Catherine Connolly TD has said in the Dáil that there is no master plan for housing in the city, and criticised the government for ‘leaving it to developers all over again’.

The Galway West TD was speaking in support of a housing motion put forward by Richard Boyd-Barrett TD.

Deputy Connolly said that the crisis in Galway is worse than in Dublin and that there is a denial that there even is a housing crisis in the State.

She also said that she knows someone who was recently offered a house after being on the waiting list since January 2002.

“We have two official languages in this country, Irish and English,” said Deputy Connolly.

“But we seem to have a third language, one of denial that there is a housing crisis and of the solutions being put forward.

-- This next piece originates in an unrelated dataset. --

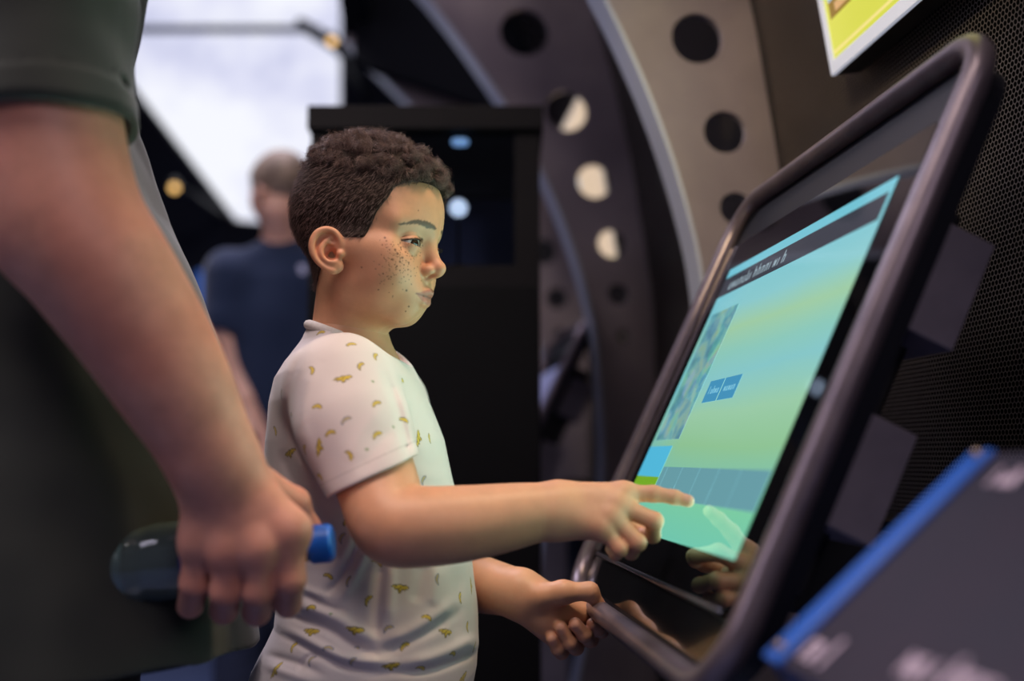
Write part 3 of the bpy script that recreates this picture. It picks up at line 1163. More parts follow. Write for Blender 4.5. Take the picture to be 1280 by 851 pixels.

“I have said repeatedly in this Chamber that I come from a city where the housing crisis is worse than in Dublin.

“I know of somebody who has finally been offered a house but he has been on the waiting list since January 2002, that is, for 16 years.

“This year and next, 14 houses will be built in Galway. The last house built for social housing was built in 2009. I live in a city where there is no master plan.

“There are public lands in Ceannt Station, the docks and elsewhere and we are leaving it to developers all over again.

“The senior Minister agreed with me when I raised this at Leaders’ Questions and said we need a master plan.

“There is no master plan in Galway city.”

Catherine Connolly said that the crisis is man-made, and that it is caused by government policies – including those of the previous Labour- Fine Gael government, which she said made the most fundamental change in housing policy when it said housing support was now a house.

“That was an utter twist of language.

“It is difficult enough to understand the complexity of our attitude to the Irish language but in respect of the language around housing, my mind boggles to think that housing support is now regarded as a social house.”

Richard Boyd Barrett TD said the motion argued that ‘the intolerable human misery caused by the current housing and homelessness emergency is not an accident but rather arises from rampant land-hoarding, property speculation and profiteering by investors, landlords and developers’.

“Members are here every week, not to be negative but to use our voices to tell the Government that there is a housing crisis that is now an emergency,” added Deputy Connolly.

“If the Government does not declare an emergency, we cannot come up with proper solutions. Fianna Fáil has a golden opportunity. I find myself in agreement with it on certain issues but not on this one.

“This is the time for it to say it will not support Government policy and to support this motion.”